Ratings agency says Saudi Arabia's strong macroeconomic outlook will continue to drive opportunities for banks

Fitch backs Saudi banks to reduce bad loan charges in 2015
Saudi money, Saudi currency, Saudi economy, Saudi finance, GCC currencies

Saudi Arabia's strong macroeconomic outlook will continue to drive business opportunities for banks operating in the Gulf kingdom in 2015, Fitch Ratings has said in a new report.

The ratings agency said that high public sector spending will result in Saudi banks being able to reduce its loan impairment charges.

"The performance of Saudi banks remained sound in H1 2014, driven by business growth and declining loan impairment charges," said Redmond Ramsdale, director in Fitch's Financial Institutions team.

"The prospects for Saudi Arabia's economy remain strong due to high, albeit falling, oil prices, significant government spending on infrastructure projects and an expanding non-oil private sector."

Fitch said Saudi banks expanded their loan portfolios by an annualised 17.4 percent in the first half of 2014, compared with 14 percent in 2013, adding that it expects credit growth to remain strong in H2 of this year and 2015.

Its report said asset quality ratios are generally strong and are likely to remain stable due to the benign operating environment, improving underwriting standards and lending directed mostly toward government-related projects.

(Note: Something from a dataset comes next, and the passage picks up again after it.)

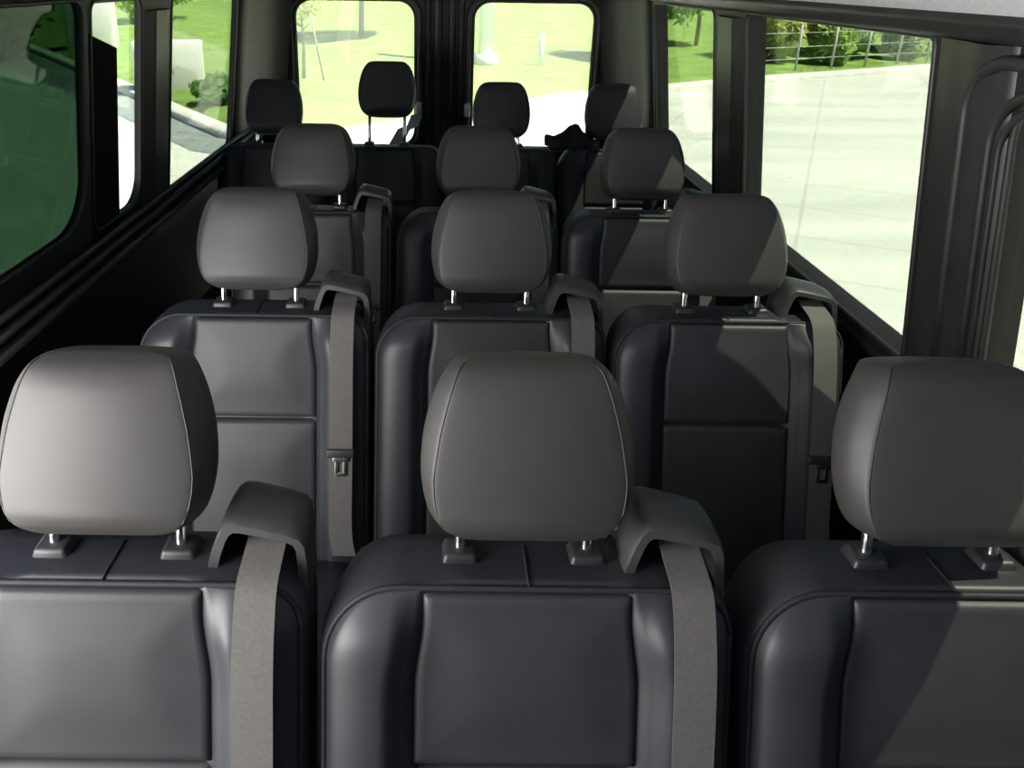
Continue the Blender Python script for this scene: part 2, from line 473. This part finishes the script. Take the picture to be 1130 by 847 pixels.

However, it added that high borrower and sector concentrations expose the banks to event risk.

Fitch said funding benefits from the banks' strong access to low-cost non-commission-bearing deposits, which helps to alleviate margin pressure.

"Customer deposits remain short-term, but are behaviourally sticky. Loan/deposit ratios in Saudi are among the best in the region," Fitch added.

"The banks also benefit from large volumes of liquid assets, including government securities and deposits with the Saudi Arabian Monetary Agency. However, given the growth in longer-term lending and that all banks have asset/liability maturity gaps, we believe the banks would benefit from a diversification of their funding base by raising long-term funding," it said.